Стихи, сочинявшиеся в Швейцарии или Гейдельберге русским студентом, удивлявшим местных жителей смешным клетчатым пледом, общипанными рыжими бачками и привычкой в учебные часы прогуливаться где-нибудь в парке, монотонно бормоча себе под нос (так стихи и сочинялись), стихи эти, рукопись которых потерялась вместе с Бергсоном и зубной щеткой, появились в ноябрьской книжке "Аполлона".
Я прочел это и еще несколько таких же «качающихся» туманных стихотворений, подписанных незнакомым именем, и почувствовал толчок в сердце:
— Почему это не я написал!
Такая "поэтическая зависть" — очень характерное чувство. Гумилев считал, что она безошибочней всех рассуждений определяет «вес» чужих стихов.
Если шевельнулось — "зачем не я" — значит, стихи "настоящие".

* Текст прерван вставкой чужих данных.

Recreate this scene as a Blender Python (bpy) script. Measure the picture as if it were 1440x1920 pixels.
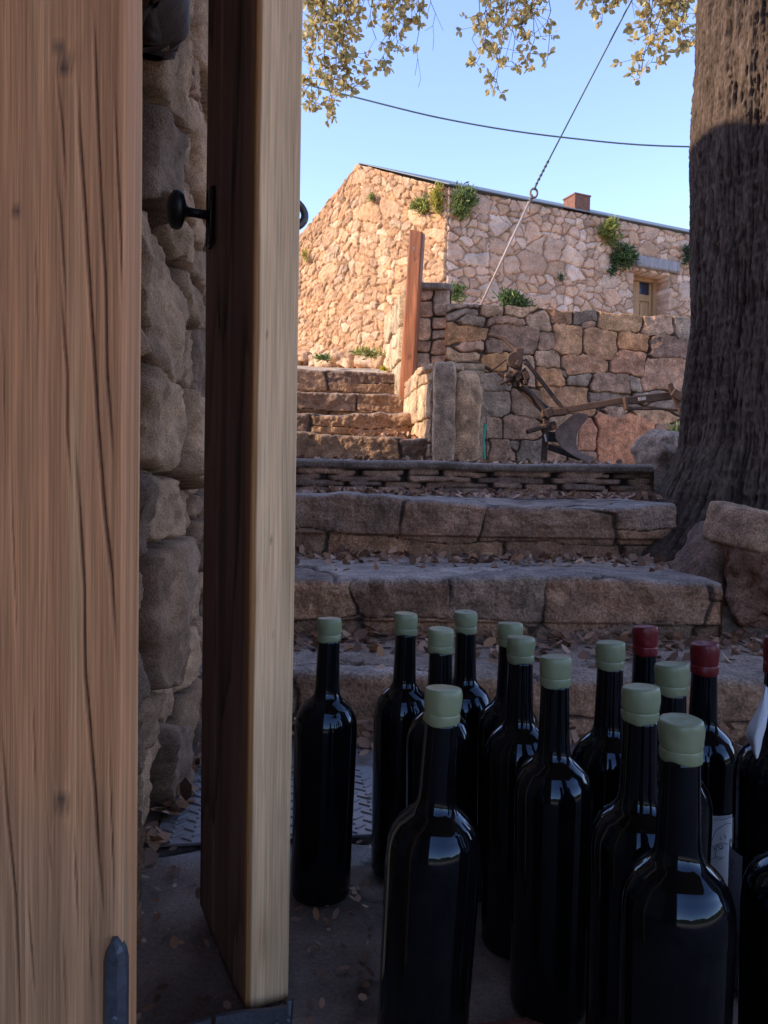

Стихи были удивительные. Именно удивительные. Они прежде всего удивляли.
Я очень «уважал» тогда «Аполлон», чрезмерно, пожалуй, уважал. Сам еще там не печатался и на всех печатавшихся смотрел как на каких-то посвященных.

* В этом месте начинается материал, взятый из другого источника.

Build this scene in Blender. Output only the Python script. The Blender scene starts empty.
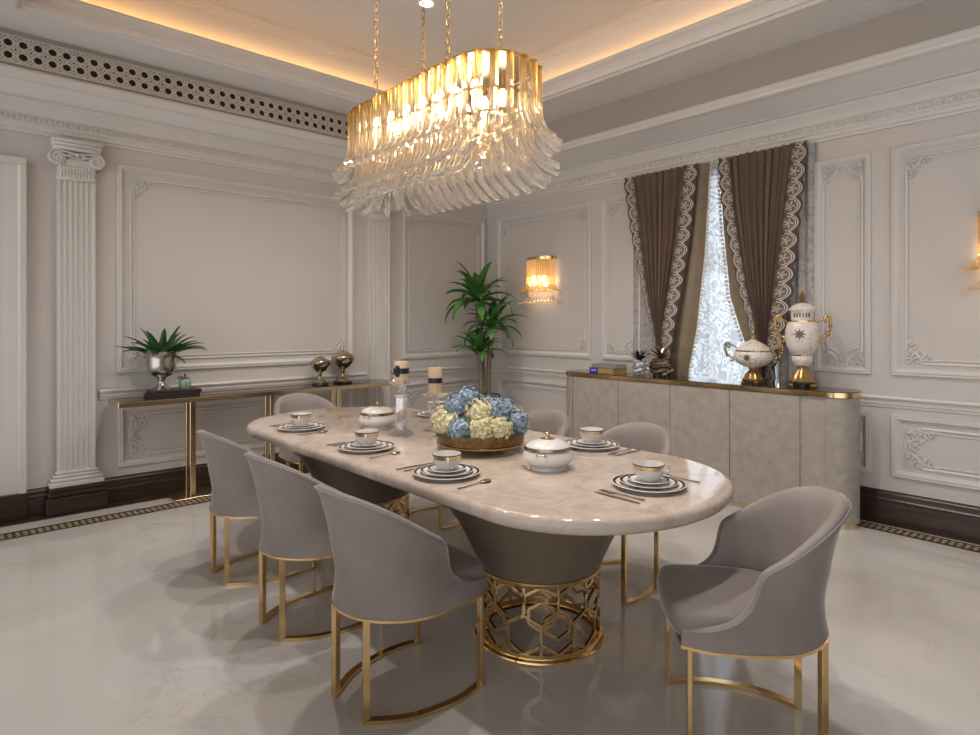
import bpy, bmesh, math, random
from mathutils import Vector, Matrix
random.seed(7)
S = bpy.context.scene
COL = S.collection
PI = math.pi

# ------------------------------------------------------------------ helpers
class MB:
    """collects geometry for ONE mesh object"""
    def __init__(s):
        s.v = []; s.f = []; s.uv = {}
    def add(s, vs, fs, uvs=None):
        o = len(s.v)
        s.v += [tuple(p) for p in vs]
        s.f += [tuple(i + o for i in f) for f in fs]
        if uvs:
            for i, t in enumerate(uvs): s.uv[o + i] = t
        return s
    def box(s, x0, x1, y0, y1, z0, z1, M=None):
        vs = [(x0,y0,z0),(x1,y0,z0),(x1,y1,z0),(x0,y1,z0),(x0,y0,z1),(x1,y0,z1),(x1,y1,z1),(x0,y1,z1)]
        if M: vs = [M @ Vector(p) for p in vs]
        return s.add(vs, [(3,2,1,0),(4,5,6,7),(0,1,5,4),(1,2,6,5),(2,3,7,6),(3,0,4,7)])
    def cbox(s, x0, x1, y0, y1, z0, z1, c=.004, M=None):
        """box with chamfered edges"""
        def ring(z, i):
            return [(x0+i+c,y0+i,z),(x1-i-c,y0+i,z),(x1-i,y0+i+c,z),(x1-i,y1-i-c,z),(x1-i-c,y1-i,z),(x0+i+c,y1-i,z),(x0+i,y1-i-c,z),(x0+i,y0+i+c,z)]
        return s.loft([ring(z0,c),ring(z0+c,0),ring(z1-c,0),ring(z1,c)], M=M)
    def loft(s, rings, closed=True, caps=True, M=None, uvs=None):
        n = len(rings[0]); vs = [p for r in rings for p in r]
        if M: vs = [M @ Vector(p) for p in vs]
        fs = []
        m = n if closed else n - 1
        for k in range(len(rings) - 1):
            for i in range(m):
                j = (i + 1) % n
                fs.append((k*n+i, k*n+j, (k+1)*n+j, (k+1)*n+i))
        if caps and closed:
            fs.append(tuple(range(n - 1, -1, -1))); b = (len(rings) - 1) * n
            fs.append(tuple(range(b, b + n)))
        return s.add(vs, fs, uvs)
    def lathe(s, prof, seg=32, c=(0,0,0), sx=1, sy=1, M=None, rip=0, nrip=0):
        """prof: (r,z) pairs"""
        vs = []; fs = []; n = seg
        for r, z in prof:
            for i in range(n):
                a = 2*PI*i/n
                q = r * (1 + rip*math.cos(nrip*a))
                vs.append((c[0]+q*sx*math.cos(a), c[1]+q*sy*math.sin(a), c[2]+z))
        if M: vs = [M @ Vector(p) for p in vs]
        for k in range(len(prof)-1):
            for i in range(n):
                j = (i+1) % n
                fs.append((k*n+i, k*n+j, (k+1)*n+j, (k+1)*n+i))
        ring_=abs(prof[0][0]-prof[-1][0])<1e-6 and abs(prof[0][1]-prof[-1][1])<1e-6
        if prof[0][0] > 1e-5 and not ring_: fs.append(tuple(range(n-1,-1,-1)))
        if prof[-1][0] > 1e-5 and not ring_: fs.append(tuple(range((len(prof)-1)*n, len(prof)*n)))
        return s.add(vs, fs)
    def tube(s, path, r, seg=8, closed=False, rr=None, prof=None, up=None, caps=True):
        """sweep a round (or given 2D) profile; rr: radius factor per point"""
        P = [Vector(p) for p in path]; n = len(P)
        if prof is None:
            prof = [(math.cos(2*PI*i/seg)*r, math.sin(2*PI*i/seg)*r) for i in range(seg)]
        rings = []; prev = Vector(up) if up else None
        for i in range(n):
            if closed: t = (P[(i+1)%n]-P[i-1])
            else: t = P[min(i+1,n-1)]-P[max(i-1,0)]
            if t.length < 1e-9: t = Vector((0,0,1))
            t.normalize()
            if up: a = Vector(up)
            elif prev is None: a = Vector((0,0,1)) if abs(t.z) < .9 else Vector((1,0,0))
            else: a = prev
            nrm = a - t*a.dot(t)
            if nrm.length < 1e-6: nrm = t.orthogonal()
            nrm.normalize(); b = t.cross(nrm)
            prev = nrm
            k = rr[i] if rr else 1
            rings.append([P[i] + nrm*(x*k) + b*(y*k) for x, y in prof])
        if closed:
            m = len(prof); o = len(s.v); s.v += [tuple(p) for q in rings for p in q]
            for k in range(n):
                for i in range(m):
                    j=(i+1)%m; k2=(k+1)%n
                    s.f.append((o+k*m+i,o+k*m+j,o+k2*m+j,o+k2*m+i))
            return s
        return s.loft(rings, caps=caps)
    def ball(s, c, r, seg=10, rings=6, sc=(1,1,1), M=None):
        prof = [(r*math.sin(PI*k/rings), -r*math.cos(PI*k/rings)) for k in range(rings+1)]
        vs=[];fs=[]
        for q, z in prof:
            for i in range(seg):
                a=2*PI*i/seg
                p=Vector((q*math.cos(a)*sc[0], q*math.sin(a)*sc[1], z*sc[2]))
                if M: p = M.to_3x3() @ p
                vs.append((c[0]+p.x,c[1]+p.y,c[2]+p.z))
        for k in range(rings):
            for i in range(seg):
                j=(i+1)%seg
                fs.append((k*seg+i,k*seg+j,(k+1)*seg+j,(k+1)*seg+i))
        return s.add(vs,fs)
    def grid(s, fn, nu, nv, uvfn=None):
        vs=[fn(i/nu, j/nv) for j in range(nv+1) for i in range(nu+1)]
        uv=[uvfn(i/nu, j/nv) for j in range(nv+1) for i in range(nu+1)] if uvfn else None
        fs=[(j*(nu+1)+i, j*(nu+1)+i+1,(j+1)*(nu+1)+i+1,(j+1)*(nu+1)+i) for j in range(nv) for i in range(nu)]
        return s.add(vs,fs,uv)
    def build(s, name, mat, parent=None, world=False, smooth=35, merge=True):
        me = bpy.data.meshes.new(name)
        vs = s.v
        if parent is not None and world:
            l = parent.location
            vs = [(x-l.x, y-l.y, z-l.z) for x,y,z in vs]
        me.from_pydata(vs, [], s.f)
        if s.uv:
            ul = me.uv_layers.new(name='UVMap')
            for lp in me.loops:
                ul.data[lp.index].uv = s.uv.get(lp.vertex_index,(0,0))
        bm = bmesh.new(); bm.from_mesh(me)
        if merge: bmesh.ops.remove_doubles(bm, verts=bm.verts, dist=1e-6)
        bmesh.ops.recalc_face_normals(bm, faces=bm.faces)
        ang = math.radians(smooth)
        for f in bm.faces: f.smooth = smooth > 0
        for e in bm.edges:
            e.smooth = not (len(e.link_faces)==2 and e.calc_face_angle(0) > ang)
        bm.to_mesh(me); bm.free()
        me.materials.append(mat)
        o = bpy.data.objects.new(name, me); COL.objects.link(o)
        if parent is not None: o.parent = parent
        return o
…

До этой ноябрьской книжки 1910 года все, печатавшееся в стихотворном отделе «Аполлона», я искренне считал поэзией. Но книжка со стихами Мандельштама впервые ввела меня в "роковое раздумье". Она выглядела особенной, непохожей на прежние. И не к украшению это ей служило…
Впервые блеск «Сребролукого» показался мне несколько… оловянным.

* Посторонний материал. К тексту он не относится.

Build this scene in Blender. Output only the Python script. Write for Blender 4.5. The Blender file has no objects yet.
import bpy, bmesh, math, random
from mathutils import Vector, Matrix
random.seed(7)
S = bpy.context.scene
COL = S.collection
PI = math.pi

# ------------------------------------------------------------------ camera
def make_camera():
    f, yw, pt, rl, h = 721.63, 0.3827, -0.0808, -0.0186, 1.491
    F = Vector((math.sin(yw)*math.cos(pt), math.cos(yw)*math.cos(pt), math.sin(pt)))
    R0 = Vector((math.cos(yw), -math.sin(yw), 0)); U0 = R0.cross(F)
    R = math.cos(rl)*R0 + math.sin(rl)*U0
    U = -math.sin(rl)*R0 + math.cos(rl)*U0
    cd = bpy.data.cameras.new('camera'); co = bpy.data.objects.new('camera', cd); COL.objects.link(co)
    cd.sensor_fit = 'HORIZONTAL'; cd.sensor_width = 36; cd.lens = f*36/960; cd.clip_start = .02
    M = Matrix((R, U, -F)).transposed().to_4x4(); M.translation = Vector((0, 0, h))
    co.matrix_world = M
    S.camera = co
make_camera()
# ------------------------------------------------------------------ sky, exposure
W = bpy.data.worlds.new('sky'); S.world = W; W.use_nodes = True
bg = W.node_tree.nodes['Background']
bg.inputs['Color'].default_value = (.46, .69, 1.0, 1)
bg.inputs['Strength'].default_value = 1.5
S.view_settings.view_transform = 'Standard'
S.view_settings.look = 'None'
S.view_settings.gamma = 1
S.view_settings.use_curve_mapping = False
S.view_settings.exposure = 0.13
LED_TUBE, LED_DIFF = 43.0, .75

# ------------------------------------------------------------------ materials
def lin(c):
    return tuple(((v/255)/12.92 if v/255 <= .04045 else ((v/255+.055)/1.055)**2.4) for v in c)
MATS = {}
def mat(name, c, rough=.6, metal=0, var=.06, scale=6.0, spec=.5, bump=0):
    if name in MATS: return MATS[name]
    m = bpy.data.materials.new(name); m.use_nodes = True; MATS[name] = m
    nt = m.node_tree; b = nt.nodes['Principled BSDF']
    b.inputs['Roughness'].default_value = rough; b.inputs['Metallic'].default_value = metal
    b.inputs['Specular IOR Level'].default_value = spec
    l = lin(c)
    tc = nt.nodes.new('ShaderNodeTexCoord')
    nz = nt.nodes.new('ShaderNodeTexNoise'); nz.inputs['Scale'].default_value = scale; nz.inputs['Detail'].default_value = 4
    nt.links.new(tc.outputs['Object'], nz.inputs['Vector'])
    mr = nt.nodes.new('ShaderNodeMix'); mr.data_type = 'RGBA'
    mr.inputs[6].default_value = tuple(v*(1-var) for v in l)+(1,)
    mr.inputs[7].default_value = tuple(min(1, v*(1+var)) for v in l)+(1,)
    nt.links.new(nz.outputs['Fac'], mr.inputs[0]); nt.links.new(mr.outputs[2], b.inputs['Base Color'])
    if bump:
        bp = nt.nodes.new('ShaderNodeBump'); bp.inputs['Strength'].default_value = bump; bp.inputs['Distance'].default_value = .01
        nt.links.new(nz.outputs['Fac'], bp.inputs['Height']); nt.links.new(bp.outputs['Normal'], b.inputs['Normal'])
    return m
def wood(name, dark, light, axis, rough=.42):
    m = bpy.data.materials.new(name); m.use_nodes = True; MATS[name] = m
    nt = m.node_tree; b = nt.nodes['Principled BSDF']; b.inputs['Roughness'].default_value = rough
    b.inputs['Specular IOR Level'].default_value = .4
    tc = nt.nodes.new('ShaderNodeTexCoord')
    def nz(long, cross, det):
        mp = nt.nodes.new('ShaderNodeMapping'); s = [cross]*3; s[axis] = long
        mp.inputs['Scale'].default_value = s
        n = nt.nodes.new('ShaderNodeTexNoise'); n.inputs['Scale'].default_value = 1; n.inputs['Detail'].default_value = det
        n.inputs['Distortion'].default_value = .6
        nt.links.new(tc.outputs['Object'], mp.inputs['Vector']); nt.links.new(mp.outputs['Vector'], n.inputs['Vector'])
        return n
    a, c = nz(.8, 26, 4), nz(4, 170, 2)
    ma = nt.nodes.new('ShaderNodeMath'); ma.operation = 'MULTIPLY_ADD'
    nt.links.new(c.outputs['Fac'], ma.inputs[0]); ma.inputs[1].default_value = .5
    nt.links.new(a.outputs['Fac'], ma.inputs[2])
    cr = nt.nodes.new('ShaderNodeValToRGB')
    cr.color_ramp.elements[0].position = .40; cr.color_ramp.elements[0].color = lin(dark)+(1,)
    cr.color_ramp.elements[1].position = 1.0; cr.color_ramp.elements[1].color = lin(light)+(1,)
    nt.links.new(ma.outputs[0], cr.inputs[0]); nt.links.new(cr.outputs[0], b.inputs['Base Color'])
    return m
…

Стихи, подписанные неизвестным именем "О. Мандельштам", переливались, сияли, холодели, как звезды в воде. И от этого «звездного» соседства — очень уж явно обнаруживалась природа всего окружающего, — типографская краска и «верже» высшего качества.
Недели через две, в своей царскосельской гостиной, Гумилев, снисходительно улыбаясь (он всегда улыбался снисходительно), нас познакомил:
— Мандельштам. Георгий Иванов.
Так вот он какой — Мандельштам!
На щуплом теле (костюм, разумеется, в клетку, и колени, разумеется, вытянуты до невозможности, что не мешает явной франтоватости: шелковый платочек, галстук на боку, но в горошину и пр.), на щуплом маленьком теле несоразмерно большая голова. Может быть, она и не такая большая, — но она так утрированно откинута назад на чересчур тонкой шее, так пышно вьются и встают дыбом мягкие рыжеватые волосы (при этом посередине черепа лысина — и порядочная), так торчат оттопыренные уши… И еще чичиковские баки пучками!.. И голова кажется несоразмерно большой.
Глаза прищурены, полузакрыты веками — глаз не видно. Движения странно несвободные. Подал руку и сразу же отдернул. Кивнул — и через секунду еще прямее вытянулся. Точно на веревочке.
Заговорил он со мной, неизвестно почему, по-французски, старательно грассируя. На каком-то слишком «парижском» ррр… как-то споткнулся.
Споткнулся, замолчал, залился густой малиновой краской, выпрямился еще надменней…
Это он, совсем меня не зная, не сказав со мной ни одной связной фразы, — уже обиделся на меня. За что? — За то, что он не так что-то выговорил, или не так подал руку, и я это заметил и, про себя, что-нибудь непременно подумал…
А через четверть часа он за чаем смеялся до слез какому-то вздору, который я рассказал случайно. Что-то о везшем меня извозчике — чушь какую-то. Смеялся как ребенок, уткнувшись лицом в салфетку и задыхаясь.
Когда я услышал стихи Мандельштама в его чтении, я был удивлен еще раз.
К странным манерам читать — мне не привыкать было. Все поэты читают «своеобразно», — один пришепетывает, другой подвывает. Я без всякого удивления слушал и «шансонетное» чтение Северянина, и рыканье Городецкого, и панихиду Чулкова. И все-таки чтение Мандельштама поразило меня.
Он тоже пел и подвывал. В такт этому пенью он еще покачивал обремененной ушами и баками головой и делал руками как бы пассы. В соединении с его внешностью пение это должно было казаться очень смешным.
Однако не казалось.
Напротив, — чтение Мандельштама, несмотря на всю его нелепость, как-то околдовывало. Он подпевал и завывал, покачивая головой на тонкой шее, и я испытывал какой-то холодок, страх, волнение, точно перед сверхъестественным.
Такого беспримесного проявления всего существа поэзии, как в этом чтении, как в этом человеке (во всем, во всем, даже в клетчатых штанах), — я еще не видал в жизни.
И еще раз мне пришлось удивиться в этот первый день нашего знакомства.
Кончив читать — Мандельштам медленно, как страус, поднял веки. Под красными веками без ресниц были сияющие, пронизывающие, прекрасные глаза.